● Recorded information
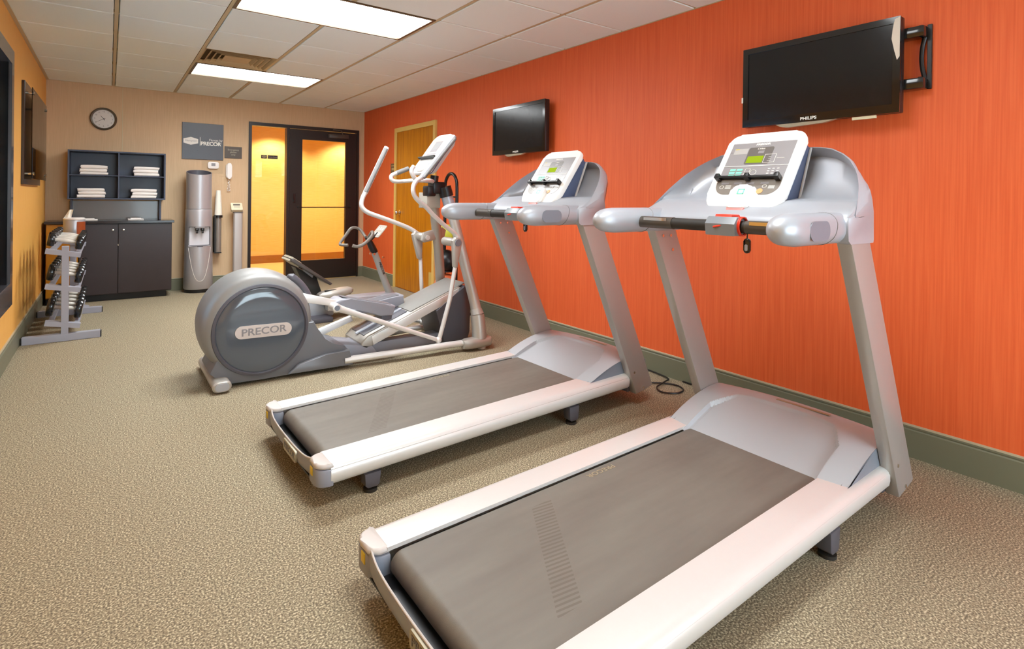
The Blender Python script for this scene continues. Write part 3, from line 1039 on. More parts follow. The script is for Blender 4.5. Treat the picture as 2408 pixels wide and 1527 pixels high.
    for cx in (-0.088, 0.090):
        for j in range(3):
            b.prism([(cx, 0.112 + 0.006 * j), (cx + 0.024, 0.112 + 0.006 * j), (cx + 0.024, 0.1145 + 0.006 * j), (cx, 0.1145 + 0.006 * j)], 0.0018, 0.0024, 'z', B)
    b.build('key_print', 'white', ov, smooth=False)
    b = MB()
    for i in range(2):
        for j in range(3):
            x, y = -0.098 + 0.030 * i, 0.172 + 0.015 * j
            b.prism([(x, y), (x + 0.024, y), (x + 0.024, y + 0.010), (x, y + 0.010)], 0.0018, 0.0026, 'z', B)
    b.build('mint_keys', 'mint', ov, smooth=False)
    b = MB()
    for j in range(2):
        pts = [(a - 0.022, c + 0.181 + 0.022 * j) for a, c in rrect(0.02, 0.018, 0.004, 3)]
        b.tube([B @ Vector((x, y, 0.0024)) for x, y in pts], 0.0009, 6, closed=True)
    b.build('speed_keys', 'white', ov)
    for j, cx in enumerate((-0.095, -0.04, 0.012, 0.07)):
        rect(cx - 0.016, 0.132, cx + 0.016, 0.142, 0.0019, 'soft_key', 'panel_grey')
    MB().cyl((0, 0, 0), 0.0125, 0.002, 'z', 24).build('round_key', 'orange_print', ov).matrix_local = B @ Matrix.Translation((0.062, 0.098, 0.0025))
    text('logo_print', 'PRECOR', 0.013, B @ Matrix.Translation((0.0, 0.341, 0.0016)), 'white', ov, 0.0004, 1.2, bold=0.0005)
    text('model_print', 'C956i', 0.011, B @ Matrix.Translation((0.0, 0.316, 0.0022)), 'white', ov, 0.0003, 1.2)
    # reading rack bar
    b = MB()
    b.prism([(-0.128, 0.147), (0.128, 0.147), (0.118, 0.153), (-0.124, 0.153)], 0.028, 0.034, 'z', B, bev=0.001)
    b.prism([(-0.132, 0.157), (0.118, 0.157), (0.118, 0.166), (-0.132, 0.166)], 0.002, 0.020, 'z', B, bev=0.002)
    for cx in (-0.126, 0.0, 0.12):
        b.prism([(cx - 0.010, 0.147), (cx + 0.010, 0.147), (cx + 0.008, 0.168), (cx - 0.008, 0.168)], 0.002, 0.034, 'z', B, bev=0.002)
    b.build('reading_rack', 'black', bz)
    # start key block, green square, red front edge
    sk = [(x, y + 0.062) for x, y in rrect(0.090, 0.112, 0.028, 7, 0.020)]
    st = pb(sk, 0.0, 0.020, 0.007, 4).build('start_key', 'white_plastic', bz)
    b = MB()
    for x0, y0, x1, y1 in ((-0.014, 0.070, 0.014, 0.075), (-0.014, 0.091, 0.014, 0.096), (-0.014, 0.070, -0.009, 0.096), (0.009, 0.070, 0.014, 0.096)):
        b.prism([(x0, y0), (x1, y0), (x1, y1), (x0, y1)], 0.0202, 0.0208, 'z', B)
    b.build('start_mark', 'mint', st, smooth=False)
    pb([(x * 0.80, y) for x, y in ((-0.042, -0.006), (0.042, -0.006), (0.046, 0.008), (-0.046, 0.008))], 0.001, 0.017, 0.003).build('stop_edge', 'pink', st)
    # pocket divider right of the console
    b = MB()
    for s in (-1, 1):
        MB().prism([(1.512, 1.186), (1.524, 1.186), (1.616, 1.396), (1.604, 1.396)], s * 0.149, s * 0.154, 'y').build('pocket_rib', 'cap_light', sh)
    return t


tm = make_treadmill()
tm.location = (0.668, 1.182, 0)
tm.rotation_euler = (0, 0, 0.005)
tag(tm, 'silver treadmill nearest the camera with a green lit display and red cord', 'treadmill', 'treadmills facing the red wall')
t2 = copy_tree(tm)
t2.location = (0.686, 2.42, 0)
t2.rotation_euler = (0, 0, 0.022)
tag(t2, 'silver treadmill in the middle, beside the elliptical trainer', 'treadmill', 'treadmills facing the red wall')
# ================================================================== ELLIPTICAL TRAINER
# world axes; built about an Empty at its base centre
EO = Vector((1.35, 3.86, 0))
el = thing('elliptical_trainer', 'grey elliptical trainer with a round drum housing and long white arms', 'elliptical trainer', EO)


def E_(mb, name, m_, parent=None, **kw):
    bmesh.ops.translate(mb.bm, verts=list(mb.bm.verts), vec=-EO)
    return mb.build(name, m_, parent or el, **kw)


# drum housing: fat lens about the y axis, egg shaped
DC = Vector((0.785, 3.80, 0.365))


def drum_r(a):
    # a = 0 points to +x, 90 deg up; slightly fuller at the lower left
    return 0.338 + 0.006 * math.cos(a - math.radians(120))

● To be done
Each line of the material must be retyped exactly, except that images are omitted.

● Correct response
The Blender Python script for this scene continues. Write part 3, from line 1039 on. More parts follow. The script is for Blender 4.5. Treat the picture as 2408 pixels wide and 1527 pixels high.
    for cx in (-0.088, 0.090):
        for j in range(3):
            b.prism([(cx, 0.112 + 0.006 * j), (cx + 0.024, 0.112 + 0.006 * j), (cx + 0.024, 0.1145 + 0.006 * j), (cx, 0.1145 + 0.006 * j)], 0.0018, 0.0024, 'z', B)
    b.build('key_print', 'white', ov, smooth=False)
    b = MB()
    for i in range(2):
        for j in range(3):
            x, y = -0.098 + 0.030 * i, 0.172 + 0.015 * j
            b.prism([(x, y), (x + 0.024, y), (x + 0.024, y + 0.010), (x, y + 0.010)], 0.0018, 0.0026, 'z', B)
    b.build('mint_keys', 'mint', ov, smooth=False)
    b = MB()
    for j in range(2):
        pts = [(a - 0.022, c + 0.181 + 0.022 * j) for a, c in rrect(0.02, 0.018, 0.004, 3)]
        b.tube([B @ Vector((x, y, 0.0024)) for x, y in pts], 0.0009, 6, closed=True)
    b.build('speed_keys', 'white', ov)
    for j, cx in enumerate((-0.095, -0.04, 0.012, 0.07)):
        rect(cx - 0.016, 0.132, cx + 0.016, 0.142, 0.0019, 'soft_key', 'panel_grey')
    MB().cyl((0, 0, 0), 0.0125, 0.002, 'z', 24).build('round_key', 'orange_print', ov).matrix_local = B @ Matrix.Translation((0.062, 0.098, 0.0025))
    text('logo_print', 'PRECOR', 0.013, B @ Matrix.Translation((0.0, 0.341, 0.0016)), 'white', ov, 0.0004, 1.2, bold=0.0005)
    text('model_print', 'C956i', 0.011, B @ Matrix.Translation((0.0, 0.316, 0.0022)), 'white', ov, 0.0003, 1.2)
    # reading rack bar
    b = MB()
    b.prism([(-0.128, 0.147), (0.128, 0.147), (0.118, 0.153), (-0.124, 0.153)], 0.028, 0.034, 'z', B, bev=0.001)
    b.prism([(-0.132, 0.157), (0.118, 0.157), (0.118, 0.166), (-0.132, 0.166)], 0.002, 0.020, 'z', B, bev=0.002)
    for cx in (-0.126, 0.0, 0.12):
        b.prism([(cx - 0.010, 0.147), (cx + 0.010, 0.147), (cx + 0.008, 0.168), (cx - 0.008, 0.168)], 0.002, 0.034, 'z', B, bev=0.002)
    b.build('reading_rack', 'black', bz)
    # start key block, green square, red front edge
    sk = [(x, y + 0.062) for x, y in rrect(0.090, 0.112, 0.028, 7, 0.020)]
    st = pb(sk, 0.0, 0.020, 0.007, 4).build('start_key', 'white_plastic', bz)
    b = MB()
    for x0, y0, x1, y1 in ((-0.014, 0.070, 0.014, 0.075), (-0.014, 0.091, 0.014, 0.096), (-0.014, 0.070, -0.009, 0.096), (0.009, 0.070, 0.014, 0.096)):
        b.prism([(x0, y0), (x1, y0), (x1, y1), (x0, y1)], 0.0202, 0.0208, 'z', B)
    b.build('start_mark', 'mint', st, smooth=False)
    pb([(x * 0.80, y) for x, y in ((-0.042, -0.006), (0.042, -0.006), (0.046, 0.008), (-0.046, 0.008))], 0.001, 0.017, 0.003).build('stop_edge', 'pink', st)
    # pocket divider right of the console
    b = MB()
    for s in (-1, 1):
        MB().prism([(1.512, 1.186), (1.524, 1.186), (1.616, 1.396), (1.604, 1.396)], s * 0.149, s * 0.154, 'y').build('pocket_rib', 'cap_light', sh)
    return t


tm = make_treadmill()
tm.location = (0.668, 1.182, 0)
tm.rotation_euler = (0, 0, 0.005)
tag(tm, 'silver treadmill nearest the camera with a green lit display and red cord', 'treadmill', 'treadmills facing the red wall')
t2 = copy_tree(tm)
t2.location = (0.686, 2.42, 0)
t2.rotation_euler = (0, 0, 0.022)
tag(t2, 'silver treadmill in the middle, beside the elliptical trainer', 'treadmill', 'treadmills facing the red wall')
# ================================================================== ELLIPTICAL TRAINER
# world axes; built about an Empty at its base centre
EO = Vector((1.35, 3.86, 0))
el = thing('elliptical_trainer', 'grey elliptical trainer with a round drum housing and long white arms', 'elliptical trainer', EO)


def E_(mb, name, m_, parent=None, **kw):
    bmesh.ops.translate(mb.bm, verts=list(mb.bm.verts), vec=-EO)
    return mb.build(name, m_, parent or el, **kw)


# drum housing: fat lens about the y axis, egg shaped
DC = Vector((0.785, 3.80, 0.365))


def drum_r(a):
    # a = 0 points to +x, 90 deg up; slightly fuller at the lower left
    return 0.338 + 0.006 * math.cos(a - math.radians(120))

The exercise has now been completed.